Return the lines that follow, exactly as they appear, from the first through the one containing "C = scene.collection"; no pictures are to be included.

===== Items =====

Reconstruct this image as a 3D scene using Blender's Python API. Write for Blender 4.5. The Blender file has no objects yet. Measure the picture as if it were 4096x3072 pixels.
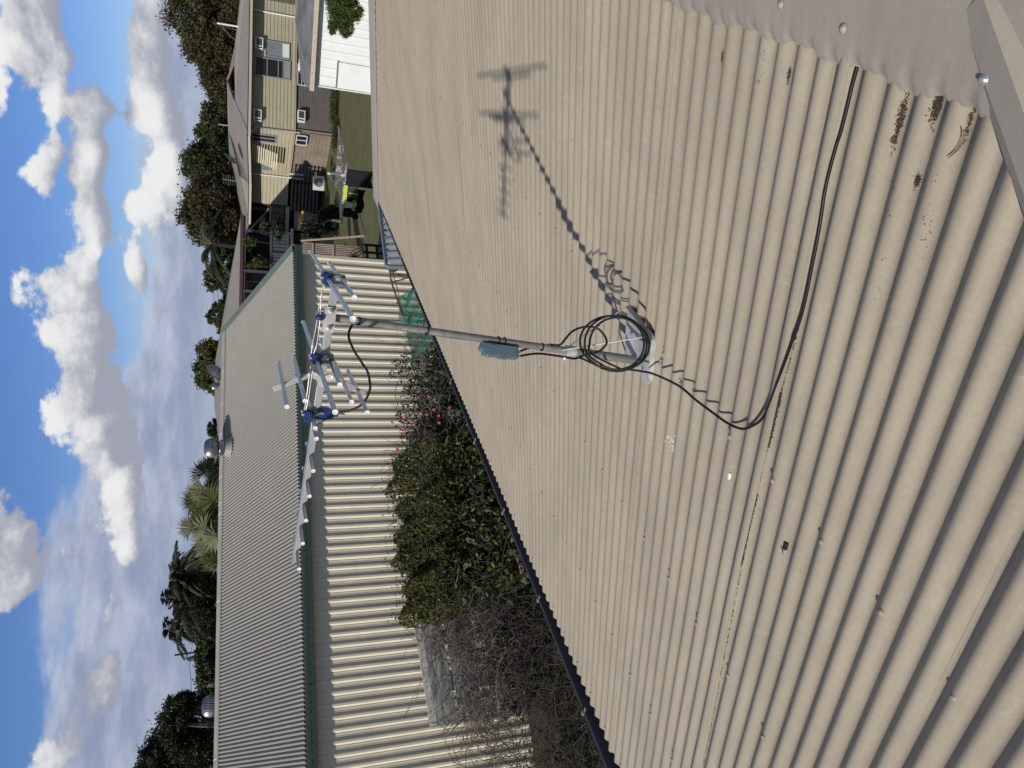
import bpy, bmesh, math, random
from mathutils import Vector, Matrix
V = Vector
rad = math.radians
scene = bpy.context.scene
C = scene.collection

# ---------------------------------------------------------------- camera (phone held on its side)
F_PX = 3016.2; PITCH = 0.362804; ROLL = 0.016554
_F = V((0, math.cos(PITCH), -math.sin(PITCH)))
_D = V((0, -math.sin(PITCH), -math.cos(PITCH)))
_R = V((1, 0, 0))
_X = _D*math.cos(ROLL) + _R*math.sin(ROLL)
_Y = _R*math.cos(ROLL) - _D*math.sin(ROLL)
cam_d = bpy.data.cameras.new('camera')
cam = bpy.data.objects.new('camera', cam_d); C.objects.link(cam)
cam.matrix_world = Matrix(((_X.x, _Y.x, -_F.x, 0), (_X.y, _Y.y, -_F.y, 0), (_X.z, _Y.z, -_F.z, 0), (0, 0, 0, 1)))
cam_d.sensor_fit = 'HORIZONTAL'; cam_d.sensor_width = 36; cam_d.lens = F_PX/4096*36
cam_d.clip_start = 0.05; cam_d.clip_end = 6000
scene.camera = cam

def ray(px, py): return _F*F_PX + _X*(px-2048) + _Y*(1536-py)
def azv(a, e=0): return V((math.sin(a)*math.cos(e), math.cos(a)*math.cos(e), math.sin(e)))

# ---------------------------------------------------------------- exposure, sky, sun
scene.view_settings.view_transform = 'Standard'; scene.view_settings.look = 'None'
scene.view_settings.gamma = 1; scene.view_settings.exposure = 0.0
SUN_AZ, SUN_EL = rad(-133.8), rad(30.15)
sun_d = bpy.data.lights.new('sun', 'SUN'); sun_d.energy = 4.3; sun_d.angle = rad(1.1); sun_d.color = (1.0, 0.935, 0.83)
sun = bpy.data.objects.new('sun', sun_d); C.objects.link(sun)
sun.rotation_euler = (azv(SUN_AZ, SUN_EL)).to_track_quat('Z', 'Y').to_euler()

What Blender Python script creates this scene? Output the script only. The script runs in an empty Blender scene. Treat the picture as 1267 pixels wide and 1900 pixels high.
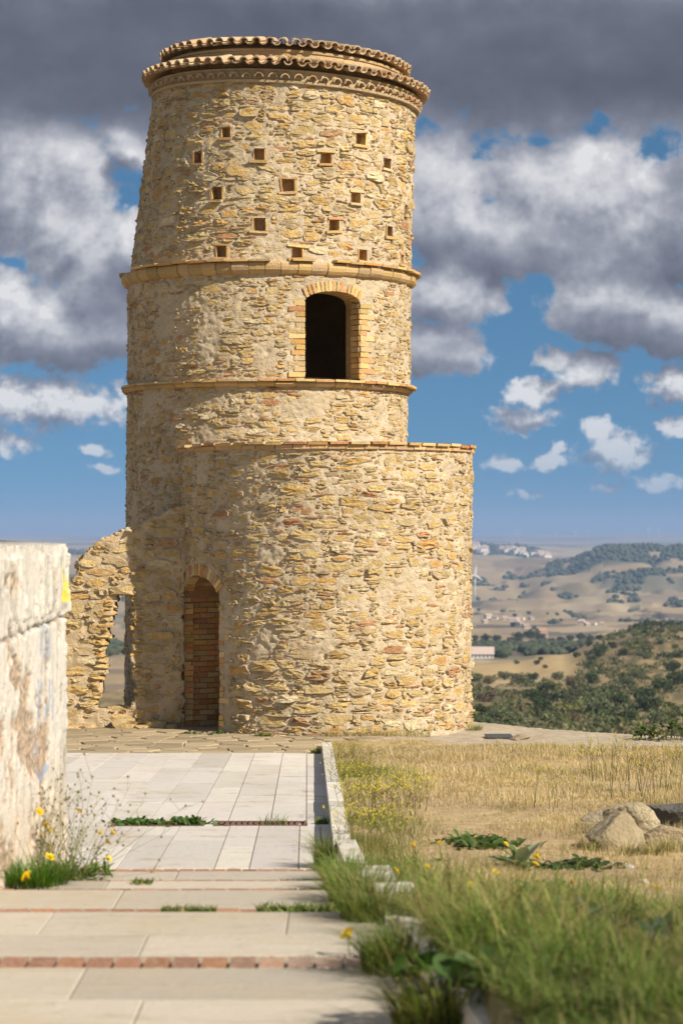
import bpy, bmesh, math, random
import numpy as np
from mathutils import Vector, Matrix, Euler

# ------------------------------------------------------------------ camera, light, exposure
SC = bpy.context.scene
COL = SC.collection
R = math.radians
FPX, CXP, HZ, EYE = 4500.0, 633.5, 985.0, 2.62     # focal length in photo pixels, principal column, eye-level row, eye height

cam_data = bpy.data.cameras.new('camera')
cam = bpy.data.objects.new('camera', cam_data); COL.objects.link(cam)
cam.location = (0, 0, EYE); cam.rotation_euler = (R(90), 0, 0)
cam_data.sensor_fit = 'VERTICAL'; cam_data.sensor_height = 36.0; cam_data.sensor_width = 24.0
cam_data.lens = FPX / 1900 * 36.0
cam_data.shift_y = (HZ - 950) / 1900
cam_data.clip_start = 0.1; cam_data.clip_end = 80000
cam_data.dof.use_dof = True; cam_data.dof.focus_distance = 26.5; cam_data.dof.aperture_fstop = 3.5
SC.camera = cam

SUN_AZ, SUN_EL = 54.0, 37.0          # azimuth to the right of the direction tower -> camera
to_sun = Vector((math.sin(R(SUN_AZ)) * math.cos(R(SUN_EL)), -math.cos(R(SUN_AZ)) * math.cos(R(SUN_EL)), math.sin(R(SUN_EL))))
sun_data = bpy.data.lights.new('sun', 'SUN'); sun_data.energy = 5.0; sun_data.angle = R(0.53); sun_data.color = (1.0, 0.915, 0.78)
sun = bpy.data.objects.new('sun', sun_data); COL.objects.link(sun)
sun.rotation_euler = to_sun.to_track_quat('Z', 'Y').to_euler(); sun.location = (20, -20, 30)

SC.view_settings.view_transform = 'Standard'; SC.view_settings.look = 'None'
SC.view_settings.exposure = 0.62; SC.view_settings.gamma = 1.0; SC.view_settings.use_curve_mapping = False
SC.render.engine = 'CYCLES'
SC.cycles.use_denoising = True
SC.cycles.max_bounces = 6; SC.cycles.diffuse_bounces = 3; SC.cycles.transmission_bounces = 3; SC.cycles.volume_bounces = 0
SC.cycles.transparent_max_bounces = 6
SC.cycles.sample_clamp_indirect = 6.0

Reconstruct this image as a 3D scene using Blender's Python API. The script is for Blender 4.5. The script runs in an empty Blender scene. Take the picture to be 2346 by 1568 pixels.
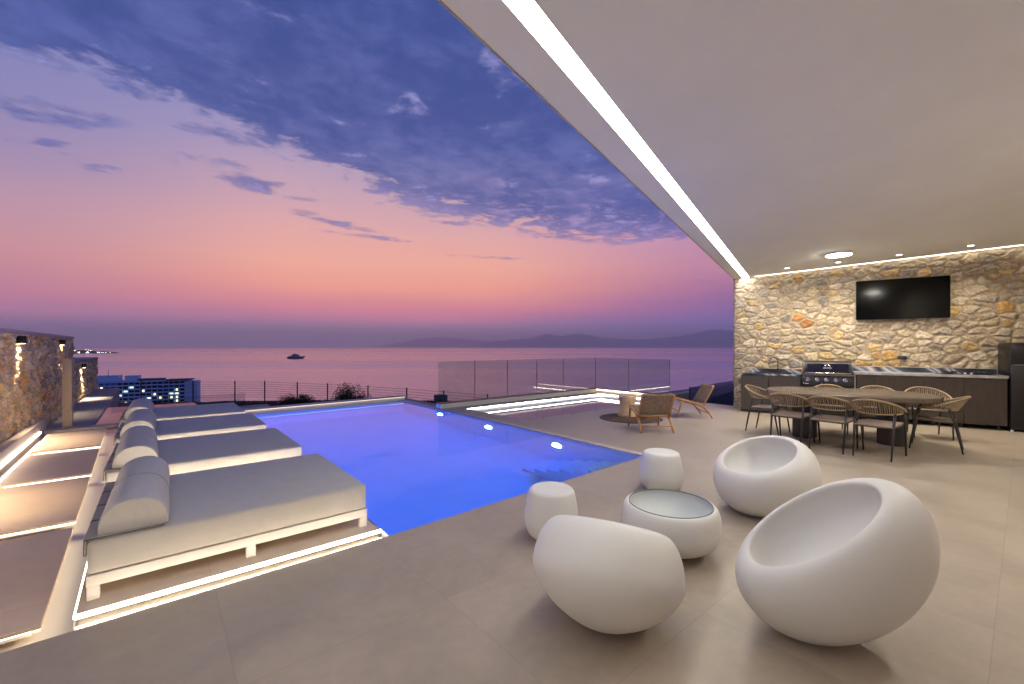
import bpy, math, random
import numpy as np
from mathutils import Vector, Matrix, noise as mnoise
R = math.radians
scn = bpy.context.scene
# ------------------------------------------------------------------ camera
H = 1.45
A0 = R(50.4)
FW = Vector((math.cos(A0), math.sin(A0), 0)); RT = Vector((math.sin(A0), -math.cos(A0), 0))
cam_d = bpy.data.cameras.new("camera"); cam = bpy.data.objects.new("camera", cam_d)
scn.collection.objects.link(cam); scn.camera = cam
cam.location = (0, 0, H)
cam.rotation_euler = (R(90), 0, A0 - R(90))
cam_d.sensor_width = 36; cam_d.lens = 36 * 975 / 2346
cam_d.shift_y = 11 / 2346
cam_d.clip_start = .05; cam_d.clip_end = 120000
scn.view_settings.view_transform = 'Standard'
scn.view_settings.look = 'None'
scn.view_settings.exposure = 0.0
scn.view_settings.gamma = 1.0
scn.cycles.use_denoising = True
scn.cycles.max_bounces = 10
scn.cycles.transparent_max_bounces = 16
scn.cycles.transmission_bounces = 8
scn.cycles.glossy_bounces = 5
scn.cycles.diffuse_bounces = 5
scn.cycles.sample_clamp_indirect = 6
scn.cycles.caustics_reflective = False
scn.cycles.volume_bounces = 1

def L(r, g, b):
    def c(v):
        v /= 255
        return v / 12.92 if v <= .04045 else ((v + .055) / 1.055) ** 2.4
    return (c(r), c(g), c(b), 1)

# ------------------------------------------------------------------ node helpers
class NT:
    def __init__(s, nt):
        s.nt = nt; nt.nodes.clear()
    def n(s, typ, _out=0, **kw):
        nd = s.nt.nodes.new(typ)
        ins = kw.pop('ins', {})
        for k, v in kw.items(): setattr(nd, k, v)
        for k, v in ins.items():
            if hasattr(v, 'is_output') or isinstance(v, bpy.types.NodeSocket): s.nt.links.new(v, nd.inputs[k])
            else: nd.inputs[k].default_value = v
        return nd
    def math(s, op, a, b=0.0, c=None, clamp=False):
        ins = {0: a, 1: b}
        if c is not None: ins[2] = c
        return s.n('ShaderNodeMath', operation=op, use_clamp=clamp, ins=ins).outputs[0]
    def vm(s, op, a, b=(0, 0, 0), out=0):
        return s.n('ShaderNodeVectorMath', operation=op, ins={0: a, 1: b}).outputs[out]
    def dot(s, a, b): return s.n('ShaderNodeVectorMath', operation='DOT_PRODUCT', ins={0: a, 1: b}).outputs['Value']
    def mix(s, f, a, b, blend='MIX'):
        nd = s.n('ShaderNodeMix', data_type='RGBA', blend_type=blend, clamp_factor=True)
        for k, v in ((0, f), (6, a), (7, b)):
            if isinstance(v, bpy.types.NodeSocket): s.nt.links.new(v, nd.inputs[k])
            else: nd.inputs[k].default_value = v
        return nd.outputs[2]
    def ramp(s, f, stops, interp='LINEAR'):
        nd = s.n('ShaderNodeValToRGB', ins={0: f}); cr = nd.color_ramp; cr.interpolation = interp
        while len(cr.elements) < len(stops): cr.elements.new(.5)
        for e, (p, c) in zip(cr.elements, sorted(stops, key=lambda q: q[0])): e.position = p
        for e, (p, c) in zip(cr.elements, sorted(stops, key=lambda q: q[0])): e.color = c
        return nd.outputs[0]
    def smooth(s, v, a, b):
        return s.n('ShaderNodeMapRange', interpolation_type='SMOOTHSTEP', ins={0: v, 1: a, 2: b, 3: 0.0, 4: 1.0}).outputs[0]
    def noise(s, vec, scale, detail=4, rough=.55, dist=0, out=0):
        return s.n('ShaderNodeTexNoise', ins={'Vector': vec, 'Scale': scale, 'Detail': detail, 'Roughness': rough, 'Distortion': dist}).outputs[out]
    def comb(s, x, y, z=0.0): return s.n('ShaderNodeCombineXYZ', ins={0: x, 1: y, 2: z}).outputs[0]

HZ_S, HZ_TOP = 4.2e-5, 1700.0
HZ_K = HZ_S * HZ_TOP
# ------------------------------------------------------------------ world: dusk sky with a cloud sheet
world = bpy.data.worlds.new("World"); scn.world = world; world.use_nodes = True
w = NT(world.node_tree)
d = w.n('ShaderNodeTexCoord').outputs['Generated']
dr = w.dot(d, tuple(RT)); df = w.dot(d, tuple(FW)); dz = w.n('ShaderNodeSeparateXYZ', ins={0: d}).outputs[2]
hl = w.math('SQRT', w.math('ADD', w.math('MULTIPLY', dr, dr), w.math('MULTIPLY', df, df)))
az = R(-17)
G = FW * math.cos(az) + RT * math.sin(az); GP = RT * math.cos(az) - FW * math.sin(az)
sg = w.math('DIVIDE', w.dot(d, tuple(GP)), w.math('MAXIMUM', hl, .01))
cg = w.math('DIVIDE', w.dot(d, tuple(G)), w.math('MAXIMUM', hl, .01))
zz = w.math('MAXIMUM', dz, 0.0)
wob = w.noise(w.vm('MULTIPLY', d, (1.2, 1.2, 9)), 1.6, 3, .5)
zz2 = w.math('ADD', zz, w.math('MULTIPLY', w.math('SUBTRACT', wob, .5), .035))
zz2 = w.math('MAXIMUM', zz2, 0.0)
mid = w.ramp(zz2, [(0, L(98, 94, 132)), (.02, L(98, 92, 120)), (.043, L(122, 92, 120)), (.062, L(162, 98, 118)), (.085, L(202, 116, 122)), (.13, L(236, 152, 124)),
    (.18, L(240, 168, 142)), (.25, L(226, 168, 162)), (.33, L(196, 162, 178)), (.41, L(160, 150, 190)), (.5, L(152, 146, 194)), (.6, L(126, 132, 190)), (.75, L(96, 112, 180)), (1, L(60, 84, 160))])
lef = w.ramp(zz2, [(0, L(96, 92, 128)), (.03, L(100, 90, 126)), (.055, L(146, 94, 122)), (.09, L(180, 110, 124)), (.15, L(198, 138, 140)), (.22, L(184, 144, 160)),
    (.28, L(158, 138, 172)), (.36, L(136, 132, 180)), (.46, L(120, 126, 184)), (.6, L(112, 124, 186)), (.75, L(90, 108, 178)), (1, L(60, 84, 160))])
rig = w.ramp(zz2, [(0, L(62, 68, 118)), (.03, L(68, 68, 124)), (.06, L(88, 72, 130)), (.09, L(122, 82, 136)), (.13, L(156, 98, 138)), (.17, L(182, 122, 150)), (.23, L(184, 136, 174)),
    (.3, L(150, 120, 182)), (.4, L(105, 105, 175)), (.6, L(60, 82, 160)), (1, L(46, 70, 150))])
bak = w.ramp(zz, [(0, L(60, 66, 105)), (.2, L(66, 74, 122)), (1, L(52, 74, 150))])
sky = w.mix(w.smooth(sg, -.15, -.6), mid, lef)
sky = w.mix(w.smooth(sg, .2, .8), sky, rig)
sky = w.mix(w.smooth(cg, .25, -.4), sky, bak)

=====

* Output for this exercise *
Reconstruct this image as a 3D scene using Blender's Python API. Write for Blender 4.5. The Blender file has no objects yet. Measure the picture as if it were 4096x3072 pixels.
import bpy, bmesh, math, random
from mathutils import Vector, Matrix
V = Vector
rad = math.radians
scene = bpy.context.scene
C = scene.collection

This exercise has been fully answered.